List of publications

  • Schröder and Biskup, J. Magn. Reson. 335:107140, 2022

    GitHub repository containing both, data and recipes for all the examples shown in the publication describing the cwepr package:

    Mirjam Schröder, Till Biskup. cwepr – a Python package for analysing cw-EPR data focussing on reproducibility and simple usage. Journal of Magnetic Resonance 335:107140, 2022. doi:10.1016/j.jmr.2021.107140 | PDF | SI

  • Järsvall et al., Chem. Mater. 34:5673, 2022

    GitHub repository containing both, raw data and analysis “recipes” used to analyse the EPR data for the following publication:

    Emmy Järsvall, Till Biskup, Yadong Zhang, Renee Kroon, Stephen Barlow, Seth Marder, Christian Müller: Double doping of a low-ionization energy polythiophene with a molybdenum dithiolene complex. Chemistry of Materials, 34:5673-5679, 2022, doi:10.1021/acs.chemmater.2c01040

How to contribute to the list?

If you use ASpecD or a derived package to analyse your data, and you afterwards publish both, the manuscript and the data and analysis recipes, the latter as digital appendix, feel free to get in touch with the authors of the ASpecD framework to have your publication added to the above list.

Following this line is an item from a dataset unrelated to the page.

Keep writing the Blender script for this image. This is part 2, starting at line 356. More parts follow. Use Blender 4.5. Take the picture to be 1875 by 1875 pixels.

For the nerds out there: If you like, you could even clone the ASpecD repository from GitHub, add your publication this page, and provide us with a pull request.

How to create a data publication

Data publications are still comparably rare, particularly in the spectroscopy field. Therefore, a few ideas how to publish your data and analysis recipes along with your manuscript. Please note that these are only first ideas.

  • Get your data and analysis recipes organised

    If there is a series of distinct analyses, it might be a good idea to work with subdirectories. Figures may go to a separate output directory for convenience. In all cases, make sure the recipes work if you copy the entire root directory containing data and recipes.

  • Prepare your data for publication

    As a bare minimum, decide upon and add information on a (permissive) license, such as a Creative Commons license. The actual license usually goes into a file called LICENSE. Add a README file (preferably in Markdown format) describing the data and referring to the (text) publication. Add a Citation.cff file.

  • Publish the entire data package online and get a DOI

    It does not matter whether you use a combination of GitHub and Zenodo, just Zenodo, FigShare or any other repository out there. Important is to get your data out (regardless of an embargo or else) and a DOI attached to the publication.

  • Refer to the data publication in your manuscript (using the DOI)

    As you got a DOI for your data publication in the last step, make sure to refer to the data in your manuscript using this DOI. For Zenodo users: you may want to use the DOI covering all versions, not necessarily the DOI pointing only to your first upload. This makes it easier to afterwards add data and explanations.

As you can see from the first two entries of the list at the top of the page, the authors of the ASpecD framework and derived packages currently use a combination of GitHub and Zenodo for their data publications.